> _WHAT IS NEEDED_
Output, word for word, every line from the start of the listing down to and including the line that contains "CEIL = 3.04"; include nothing else.

##### STORED DATA

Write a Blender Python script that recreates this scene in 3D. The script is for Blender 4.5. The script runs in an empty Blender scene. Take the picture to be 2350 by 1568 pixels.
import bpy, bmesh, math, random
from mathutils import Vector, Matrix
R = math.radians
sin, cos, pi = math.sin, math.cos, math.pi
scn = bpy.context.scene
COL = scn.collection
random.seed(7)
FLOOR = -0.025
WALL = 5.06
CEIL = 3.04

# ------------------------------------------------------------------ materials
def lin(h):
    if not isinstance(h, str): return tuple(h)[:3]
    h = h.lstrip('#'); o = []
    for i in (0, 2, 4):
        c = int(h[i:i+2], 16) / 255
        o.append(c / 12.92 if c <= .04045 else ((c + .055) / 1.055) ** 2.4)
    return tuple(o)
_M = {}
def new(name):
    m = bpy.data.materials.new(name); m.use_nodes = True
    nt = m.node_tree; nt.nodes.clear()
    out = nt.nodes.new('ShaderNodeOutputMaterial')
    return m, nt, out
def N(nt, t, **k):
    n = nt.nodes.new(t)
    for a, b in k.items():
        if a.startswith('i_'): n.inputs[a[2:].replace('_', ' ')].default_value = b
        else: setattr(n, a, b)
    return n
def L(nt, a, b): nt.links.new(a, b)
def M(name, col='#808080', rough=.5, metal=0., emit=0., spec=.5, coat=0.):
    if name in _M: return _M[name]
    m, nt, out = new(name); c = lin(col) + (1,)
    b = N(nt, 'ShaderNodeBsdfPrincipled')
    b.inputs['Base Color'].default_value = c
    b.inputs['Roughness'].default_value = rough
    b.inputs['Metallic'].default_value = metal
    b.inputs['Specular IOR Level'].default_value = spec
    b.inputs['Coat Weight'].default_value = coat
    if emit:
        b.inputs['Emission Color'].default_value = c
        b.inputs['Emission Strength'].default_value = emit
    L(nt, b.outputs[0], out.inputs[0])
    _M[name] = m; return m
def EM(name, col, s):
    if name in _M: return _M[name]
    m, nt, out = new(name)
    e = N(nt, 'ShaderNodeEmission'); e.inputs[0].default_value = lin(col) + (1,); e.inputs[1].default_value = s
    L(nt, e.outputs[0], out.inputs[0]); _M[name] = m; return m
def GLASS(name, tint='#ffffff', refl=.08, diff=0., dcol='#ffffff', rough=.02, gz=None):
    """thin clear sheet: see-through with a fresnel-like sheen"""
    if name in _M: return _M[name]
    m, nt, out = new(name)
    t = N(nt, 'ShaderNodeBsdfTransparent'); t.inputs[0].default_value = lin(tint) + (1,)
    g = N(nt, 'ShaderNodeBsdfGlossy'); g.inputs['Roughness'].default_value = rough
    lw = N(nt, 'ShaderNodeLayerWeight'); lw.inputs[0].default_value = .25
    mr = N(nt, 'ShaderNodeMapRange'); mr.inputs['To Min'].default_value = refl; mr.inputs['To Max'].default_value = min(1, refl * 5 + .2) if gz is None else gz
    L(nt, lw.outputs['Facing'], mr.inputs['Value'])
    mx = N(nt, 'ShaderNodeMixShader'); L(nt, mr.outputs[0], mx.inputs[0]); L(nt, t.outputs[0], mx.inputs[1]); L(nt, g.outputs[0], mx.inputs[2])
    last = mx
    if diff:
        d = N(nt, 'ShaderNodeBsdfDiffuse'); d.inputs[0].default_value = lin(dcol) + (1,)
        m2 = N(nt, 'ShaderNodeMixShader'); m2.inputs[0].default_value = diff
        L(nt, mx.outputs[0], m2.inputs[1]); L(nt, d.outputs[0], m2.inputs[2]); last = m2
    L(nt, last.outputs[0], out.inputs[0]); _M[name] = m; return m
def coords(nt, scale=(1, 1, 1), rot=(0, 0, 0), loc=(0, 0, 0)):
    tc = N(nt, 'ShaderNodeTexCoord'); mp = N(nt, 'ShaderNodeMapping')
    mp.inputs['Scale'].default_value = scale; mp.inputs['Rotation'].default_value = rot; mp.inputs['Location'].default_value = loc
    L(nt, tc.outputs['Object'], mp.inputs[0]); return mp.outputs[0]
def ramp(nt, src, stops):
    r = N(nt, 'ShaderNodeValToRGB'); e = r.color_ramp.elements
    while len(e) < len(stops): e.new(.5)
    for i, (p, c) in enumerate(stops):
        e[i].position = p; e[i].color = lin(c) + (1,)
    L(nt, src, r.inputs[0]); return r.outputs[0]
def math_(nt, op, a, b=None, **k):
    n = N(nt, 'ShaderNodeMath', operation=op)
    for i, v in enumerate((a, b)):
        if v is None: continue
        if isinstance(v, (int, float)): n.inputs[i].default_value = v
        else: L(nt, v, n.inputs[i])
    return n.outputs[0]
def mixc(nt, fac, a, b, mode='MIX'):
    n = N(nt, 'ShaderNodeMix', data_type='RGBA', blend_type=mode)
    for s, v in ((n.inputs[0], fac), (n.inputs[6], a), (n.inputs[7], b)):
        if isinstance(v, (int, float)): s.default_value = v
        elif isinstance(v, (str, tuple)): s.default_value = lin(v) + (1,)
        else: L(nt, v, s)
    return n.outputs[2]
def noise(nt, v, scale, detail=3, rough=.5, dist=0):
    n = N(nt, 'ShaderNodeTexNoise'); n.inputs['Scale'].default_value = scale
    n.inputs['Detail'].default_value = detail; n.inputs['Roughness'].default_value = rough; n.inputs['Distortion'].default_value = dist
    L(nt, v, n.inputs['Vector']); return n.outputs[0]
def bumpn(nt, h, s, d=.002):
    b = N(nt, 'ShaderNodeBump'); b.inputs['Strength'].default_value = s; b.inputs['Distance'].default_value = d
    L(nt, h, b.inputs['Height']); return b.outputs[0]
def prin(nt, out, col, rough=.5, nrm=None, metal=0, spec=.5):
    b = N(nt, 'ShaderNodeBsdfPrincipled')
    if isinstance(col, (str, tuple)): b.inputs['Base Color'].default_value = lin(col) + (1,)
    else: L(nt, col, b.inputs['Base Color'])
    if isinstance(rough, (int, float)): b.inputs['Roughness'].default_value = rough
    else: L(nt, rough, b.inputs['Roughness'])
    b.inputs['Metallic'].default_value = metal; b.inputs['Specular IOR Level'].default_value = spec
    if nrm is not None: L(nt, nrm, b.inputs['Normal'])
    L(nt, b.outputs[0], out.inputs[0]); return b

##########

> _SOLUTION TO THIS TASK_
Write a Blender Python script that recreates this scene in 3D. The script is for Blender 4.5. The script runs in an empty Blender scene. Take the picture to be 2350 by 1568 pixels.
import bpy, bmesh, math, random
from mathutils import Vector, Matrix
R = math.radians
sin, cos, pi = math.sin, math.cos, math.pi
scn = bpy.context.scene
COL = scn.collection
random.seed(7)
FLOOR = -0.025
WALL = 5.06
CEIL = 3.04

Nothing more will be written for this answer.